By 1972, Steveland Hardaway Judkins was sick of the soubriquet 'Little' Stevie Wonder. Having showered Berry Gordy's Motown label with chart gold dust throughout the 60s the wunderkind finally took a leaf from the civil rights-related empowerment of black people in the USA and decided to make a stand (much as labelmate Marvin Gaye had). It was a blow for both personal freedom and the right to say something more than just "I love you'' through the medium of music. Threatening to leave the label, he gained the right to self-production (something that came easy to the musically precocious 22-year-old) and to make 'proper' albums. What followed was a stream of unsurpassed masterworks including Music Of My Mind (1972), Talking Book (1973), Innervisions (1974), Fulfillingness' First Finale (1975) and culminating with this sprawling double: The album that Stevie (and most of his fans) still regard as his defining statement.

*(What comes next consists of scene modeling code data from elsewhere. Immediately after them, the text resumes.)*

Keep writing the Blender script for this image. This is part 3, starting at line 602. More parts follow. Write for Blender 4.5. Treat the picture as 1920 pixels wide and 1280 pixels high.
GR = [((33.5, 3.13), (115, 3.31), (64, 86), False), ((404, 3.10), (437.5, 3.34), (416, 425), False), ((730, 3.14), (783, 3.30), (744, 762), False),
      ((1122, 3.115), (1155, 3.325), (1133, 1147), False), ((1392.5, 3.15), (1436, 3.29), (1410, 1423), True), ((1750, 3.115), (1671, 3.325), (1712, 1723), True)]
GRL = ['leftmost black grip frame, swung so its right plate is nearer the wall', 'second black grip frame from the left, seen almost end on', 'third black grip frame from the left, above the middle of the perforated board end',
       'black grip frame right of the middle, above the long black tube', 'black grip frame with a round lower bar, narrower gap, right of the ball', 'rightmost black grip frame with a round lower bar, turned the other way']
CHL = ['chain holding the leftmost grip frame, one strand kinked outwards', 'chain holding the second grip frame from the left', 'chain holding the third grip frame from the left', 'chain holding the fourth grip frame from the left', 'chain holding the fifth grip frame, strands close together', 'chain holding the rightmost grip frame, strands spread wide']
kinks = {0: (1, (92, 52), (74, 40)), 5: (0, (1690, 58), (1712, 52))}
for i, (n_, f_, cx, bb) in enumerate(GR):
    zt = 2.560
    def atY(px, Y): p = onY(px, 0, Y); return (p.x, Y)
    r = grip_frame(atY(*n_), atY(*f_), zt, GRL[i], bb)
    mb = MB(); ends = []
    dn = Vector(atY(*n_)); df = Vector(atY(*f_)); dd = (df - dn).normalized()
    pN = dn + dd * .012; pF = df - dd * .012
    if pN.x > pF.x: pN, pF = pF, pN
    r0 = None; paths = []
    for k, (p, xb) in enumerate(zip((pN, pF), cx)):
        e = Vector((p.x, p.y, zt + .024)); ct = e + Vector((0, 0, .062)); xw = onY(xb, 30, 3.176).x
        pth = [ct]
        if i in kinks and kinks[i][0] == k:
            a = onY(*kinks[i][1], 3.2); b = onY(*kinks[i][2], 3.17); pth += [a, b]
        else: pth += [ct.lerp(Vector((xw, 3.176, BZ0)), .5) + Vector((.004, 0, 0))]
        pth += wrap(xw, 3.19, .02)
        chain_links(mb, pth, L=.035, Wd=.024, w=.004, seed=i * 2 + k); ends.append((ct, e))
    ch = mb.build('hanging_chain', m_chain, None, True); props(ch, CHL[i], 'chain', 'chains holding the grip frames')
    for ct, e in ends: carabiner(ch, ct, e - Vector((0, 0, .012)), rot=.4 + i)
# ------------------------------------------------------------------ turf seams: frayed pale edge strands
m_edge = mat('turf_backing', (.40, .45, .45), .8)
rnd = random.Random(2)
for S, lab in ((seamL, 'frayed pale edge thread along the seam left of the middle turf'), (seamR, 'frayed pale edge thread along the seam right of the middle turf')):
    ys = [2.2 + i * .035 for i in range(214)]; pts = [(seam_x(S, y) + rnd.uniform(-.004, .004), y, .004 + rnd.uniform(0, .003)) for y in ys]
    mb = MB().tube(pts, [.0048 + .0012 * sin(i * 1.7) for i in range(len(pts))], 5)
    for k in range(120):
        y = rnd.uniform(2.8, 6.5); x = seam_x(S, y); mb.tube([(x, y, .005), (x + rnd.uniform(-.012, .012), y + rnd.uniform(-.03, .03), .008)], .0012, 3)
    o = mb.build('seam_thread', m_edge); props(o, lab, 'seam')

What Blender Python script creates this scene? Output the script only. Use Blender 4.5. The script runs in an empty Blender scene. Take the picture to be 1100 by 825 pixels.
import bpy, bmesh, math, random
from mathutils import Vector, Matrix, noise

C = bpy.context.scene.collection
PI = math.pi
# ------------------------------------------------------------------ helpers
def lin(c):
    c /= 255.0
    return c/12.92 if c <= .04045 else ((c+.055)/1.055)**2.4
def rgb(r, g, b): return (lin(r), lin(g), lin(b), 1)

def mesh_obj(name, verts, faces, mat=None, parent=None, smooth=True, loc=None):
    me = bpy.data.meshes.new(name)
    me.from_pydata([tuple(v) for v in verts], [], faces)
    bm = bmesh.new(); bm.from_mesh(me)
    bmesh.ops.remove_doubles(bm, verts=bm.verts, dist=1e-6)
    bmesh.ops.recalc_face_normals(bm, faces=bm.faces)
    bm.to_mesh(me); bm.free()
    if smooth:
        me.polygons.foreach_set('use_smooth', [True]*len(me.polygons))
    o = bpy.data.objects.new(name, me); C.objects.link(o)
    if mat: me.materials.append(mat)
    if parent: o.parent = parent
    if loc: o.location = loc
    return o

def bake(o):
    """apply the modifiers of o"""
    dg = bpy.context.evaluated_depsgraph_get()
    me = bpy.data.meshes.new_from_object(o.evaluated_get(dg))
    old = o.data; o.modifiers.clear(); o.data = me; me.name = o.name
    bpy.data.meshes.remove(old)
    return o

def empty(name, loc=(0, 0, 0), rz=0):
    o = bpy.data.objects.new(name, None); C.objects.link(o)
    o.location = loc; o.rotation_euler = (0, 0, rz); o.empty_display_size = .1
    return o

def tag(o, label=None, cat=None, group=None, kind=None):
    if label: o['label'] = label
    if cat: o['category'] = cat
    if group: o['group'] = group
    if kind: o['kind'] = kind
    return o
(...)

Critical discourse often labels SITKOL as 'experimental'. And while 21st century ears may struggle to grasp what this collection of funk, soul, fusion and pop has that makes it deserve the tag, once you contextualise it becomes clear. Wonder's work, especially with the electronic pioneers, Tonto's Expanding Head Band (Robert Margouleff and Malcolm Cecil), had been edging towards new forms of expressing black consciousness as well as eroding the boundaries of what 'soul music' could mean. But it was here that Stevie really pushed the envelope. The fecundity of his musical imagination simply beggars belief. While he grapples (and wins!) with just about every genre under the sun here it's never at the expense of the song and never gives the impression for a second that he's showing off. To this end, rather than doing it all himself, SITKOL has a massive supporting cast of stellar names to help him in the joyous task of simply making music; from Herbie Hancock to Minnie Riperton and George Benson, as well as less obvious session legends like pedal steel player, 'Sneaky' Pete Kleinow.

To sum up the breadth of this album (which also came with an extra EP to show how overflowing was the man's muse at this point) would take an essay. In short it contains the Weather Report-like fusion of Contusion, the classical spoofery and wry social commentary of Village Ghetto Land, the gospel progeny of As and Love's In Need Of love Today, the pure pop of Summer Soft…etc. etc. And as if to effortlessly demonstrate that he could still straddle the artistic/commercial divide, the album gave us a slew of hit singles including the boisterous Sir Duke , I Wish and possibly the only cloying moment on the whole album, Isn't She Lovely.

It's Elton John's and George Michael's favourite album. Without it there'd be no Prince. It's continually listed as one of the best things in popular music. EVER. How much more do you need? If you don't own it, buy it tomorrow. Life, literally, isn't complete without it.